Good families take effort and work. It takes very little effort to just sit back on high and criticize. But it takes great effort to offer solutions and then to work to effect the change that you wish to see in your hometown or family. Just as the Bible says that faith without works is dead, so to is critique without solutions or sweat equity.
Good families require selflessness. Decisions that are made by a family are made in such a way as to protect the needs of all and to benefit as many family members as possible. Good families really do not function for the benefit of just one or two, to the detriment of all others. Nether do good hometowns.
Good families require caring and compassion. No good families will take a cruise or live “high on the hog” while they know that their other family members (though working hard and playing by the rules) still starve, go homeless or live in a car.
Good families must have communication, trust and honesty. There must be dialogue in all directions. Family leaders must give direction, vision and edification to those under their care and the children must communicate back to their elders to keep them informed, to give back, to share needs and to build trust and relationship. A good hometown is no different.
It takes sharing. In a good family, those more fortunate always help those that are having tough times – not handouts, but rather a genuine hand up. The elderly are always taken care of, the babies are always nurtured, the homeless or unemployed are taken in and the favors are returned when life devastates in reverse. Likewise good hometowns (not the federal or state governments) take care of their own.
So how does Blytheville stack up as a family?
Trust me, I have a perspective within the city that most don’t get. I see good, bad and ugly from people of all walks of life on a daily basis. So I feel qualified to both ask and answer the question.
There are hundreds of people that devote the majority of their time for Blytheville’s benefit, but some devote none. Overall we are a consistent Volunteer of the Year Award winning city, so we do better than most, but we can do better.

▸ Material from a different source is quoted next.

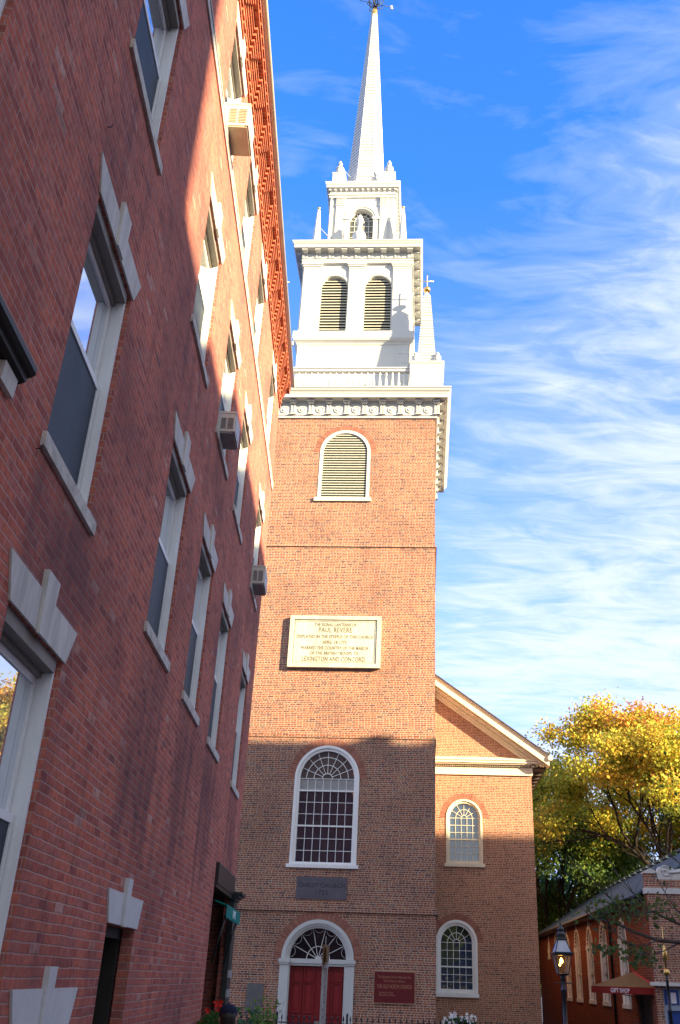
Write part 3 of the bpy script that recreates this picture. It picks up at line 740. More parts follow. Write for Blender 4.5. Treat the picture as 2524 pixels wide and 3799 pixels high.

I see acts of selflessness, caring, compassion and sharing every day. But the criminal and selfish acts get more word of mouth. They both should be known.
Blytheville, however, does suffer from extremely bad communication, abundant mistrust and a drought of honesty.
Most of our leaders don’t communicate and some of the ones that do don’t tell the truth because they personally profit from keeping us divided and mistrusting of each other. This has to stop.
Mistrust of our leaders because of patterns of misconduct or possible corruption, along with selfish interest is warranted. But to mistrust another family member just because of the color of their skin, the church they attend or the school/group they support is just plain stupid.
We are all in this together. To see another family member blessed doesn’t take anything away from me. We can both be blessed. Their being blessed just means that I live in a blessed family.
Brothers, sisters…cousins…I am thankful for you. I pray that you are blessed and I strive to be a better family member of yours.